Except opening communication and productivity apps is what people usually do when using their phones, not running CPU benchmarks. That Apple is so far behind and has been for years makes using iOS a laggy experience for anyone used to Android's speed.


Interesting. For reasons entirely separate from speed and benchmarks I left Android 18 months or so ago, and bought an iPhone SE knowing it was "last years tech". Despite having had mainly expensive, well specced, Android phones including a flagship or two I found iOS the most responsive, least laggy experience I've ever encountered on a smart phone.

I was actually quite shocked at just how impressed I was on iOS 10 after Android phones that had cost me twice as much and many decades learning every UI and UX experience will disappoint.

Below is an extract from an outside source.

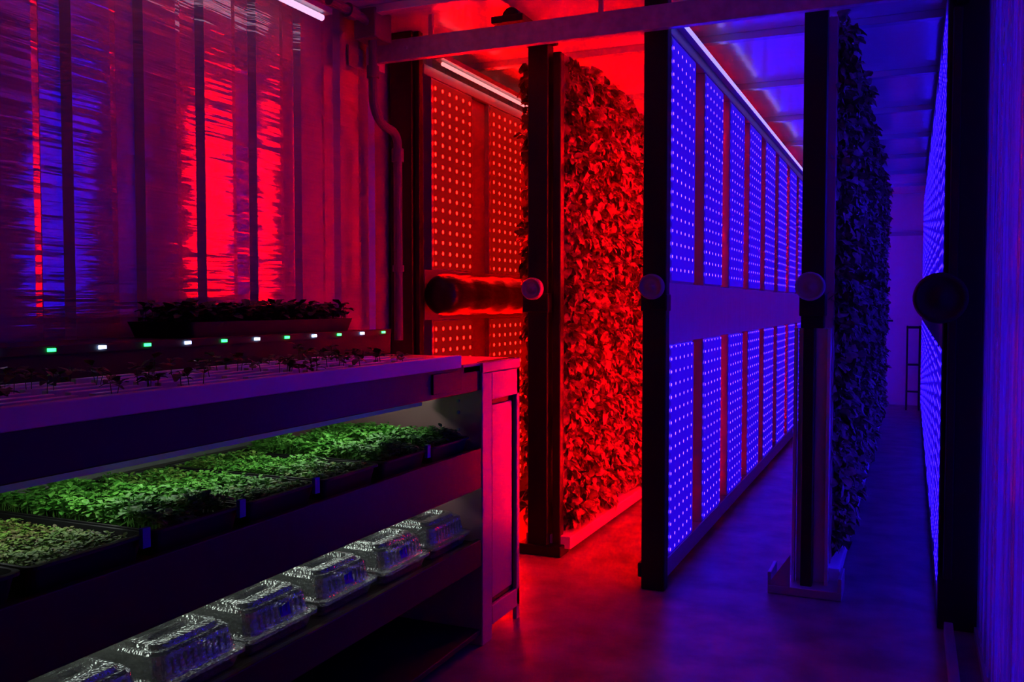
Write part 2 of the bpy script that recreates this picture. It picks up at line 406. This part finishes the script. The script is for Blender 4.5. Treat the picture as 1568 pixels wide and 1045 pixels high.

I have the opposite experience, but these are just anecdotes. Every YouTube video comparing non-Samsung Android to iOS seems to agree with my experience.


> iOS a laggy experience for anyone used to Android's speed

This is the first time I've heard this.

Most of the time it is complaints about Android being laggy.


I'm going to go with "in 2018, both Android and iPhone are perfectly usable and fast at everyday tasks".


That's why I said 'everyday tasks'. This wasn't really meant to be scientific or compare heavy workloads, but claiming iPhones have a giant advantage in total is a bit untrue.